A neighbor said that the last time he had seen Victoria, "Vicky" as she was more commonly called, was when her father was giving her driving lessons. The neighbor described the teenager as a "dedicated" mother who "spent hours playing with her daughter." The neighbor also told the press that "Tony is always out in front of the house, mingling with neighbors and chatting away. He's in a terrible state, grieving for his daughter." The neighbor said that he had heard a sibling of Vicky's say that "this is the second brother or sister...who has died in a terrible way...she had a brother who died in a car crash a few years ago. It's an awful tragedy for all of them."
Although it was generally believed that Vicky had disappeared several months earlier, perhaps as long ago as 2007, her Bebo social networking account had been used about 10 weeks before her skeletal remains were found in which several messages had been exchanged with a former friend of hers. Baffled as to the identity of who may have used the account, the police learned that one of the posts that had supposedly been made by Vicky had demanded that a friend remove a R.I.P. photo of her dead brother. The friend's name had been misspelled in the posting - an error that police said Vicky would not likely have made. The mystery surrounding her disappearance intensified when detectives received reports that the young woman had been seen alive earlier in 2008.

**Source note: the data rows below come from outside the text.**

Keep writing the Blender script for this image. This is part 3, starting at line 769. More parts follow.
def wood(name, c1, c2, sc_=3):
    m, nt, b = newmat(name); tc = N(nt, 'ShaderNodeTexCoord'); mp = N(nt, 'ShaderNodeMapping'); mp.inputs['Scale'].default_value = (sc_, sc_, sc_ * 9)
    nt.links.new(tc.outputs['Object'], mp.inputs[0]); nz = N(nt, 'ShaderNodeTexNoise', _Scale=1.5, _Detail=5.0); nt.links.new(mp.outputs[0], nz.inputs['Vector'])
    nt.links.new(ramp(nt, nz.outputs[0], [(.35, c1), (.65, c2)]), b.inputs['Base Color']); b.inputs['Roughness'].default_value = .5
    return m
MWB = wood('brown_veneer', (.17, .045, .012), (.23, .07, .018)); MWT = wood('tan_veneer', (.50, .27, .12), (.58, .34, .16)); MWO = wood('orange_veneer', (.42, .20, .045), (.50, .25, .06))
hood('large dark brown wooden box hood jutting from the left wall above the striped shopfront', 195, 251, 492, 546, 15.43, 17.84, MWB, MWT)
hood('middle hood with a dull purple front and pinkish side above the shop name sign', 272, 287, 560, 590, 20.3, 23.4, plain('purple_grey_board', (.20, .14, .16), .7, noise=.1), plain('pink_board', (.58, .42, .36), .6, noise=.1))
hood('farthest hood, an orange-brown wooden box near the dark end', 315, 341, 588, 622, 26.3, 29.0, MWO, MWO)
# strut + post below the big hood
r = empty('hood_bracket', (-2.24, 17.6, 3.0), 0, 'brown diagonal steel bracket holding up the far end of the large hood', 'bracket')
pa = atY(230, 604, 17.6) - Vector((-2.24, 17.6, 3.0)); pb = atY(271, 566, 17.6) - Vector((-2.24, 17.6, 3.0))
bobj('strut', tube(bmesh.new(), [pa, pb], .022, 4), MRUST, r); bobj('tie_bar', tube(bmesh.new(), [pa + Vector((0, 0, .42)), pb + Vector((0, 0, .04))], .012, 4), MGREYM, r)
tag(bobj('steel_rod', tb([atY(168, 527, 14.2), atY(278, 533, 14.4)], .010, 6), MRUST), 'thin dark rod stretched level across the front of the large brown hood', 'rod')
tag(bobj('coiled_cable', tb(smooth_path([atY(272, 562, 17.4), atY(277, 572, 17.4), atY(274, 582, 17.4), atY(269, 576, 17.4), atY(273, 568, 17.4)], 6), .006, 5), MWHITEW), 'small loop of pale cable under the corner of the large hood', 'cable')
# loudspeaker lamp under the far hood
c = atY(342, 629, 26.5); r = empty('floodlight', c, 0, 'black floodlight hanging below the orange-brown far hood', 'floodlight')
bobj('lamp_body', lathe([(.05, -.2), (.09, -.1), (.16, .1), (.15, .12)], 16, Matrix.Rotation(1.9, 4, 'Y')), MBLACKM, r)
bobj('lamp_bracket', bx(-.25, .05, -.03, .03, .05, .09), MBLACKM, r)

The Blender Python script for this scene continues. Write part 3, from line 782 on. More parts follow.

Complicating matters even further was the fact that a former boyfriend and father of Vicky's child, who had been in prison serving a sentence for burglary, had been trying for months to find out what had happened to Vicky. Each time he made an inquiry, he was told that she had taken a new lover and had eloped he was also advised that he should not attempt to contact her again.
"I was devastated," the former boyfriend said. "I thought Victoria wanted nothing to do with me. I wanted to hear from Vicky and find out how our daughter was, but I was in jail and felt powerless to do anything."
Victoria's father was arrested and charged with his daughter's murder shortly after her remains had been found and identified. Police accused him of killing the girl sometime between May 15-18, 2008, despite the uncertainty of when she actually disappeared and the fact that no cause of death has yet been established. Anthony "Tony" Couchman is scheduled to make another court appearance on May 22, 2009; however, a trial date has not yet been set.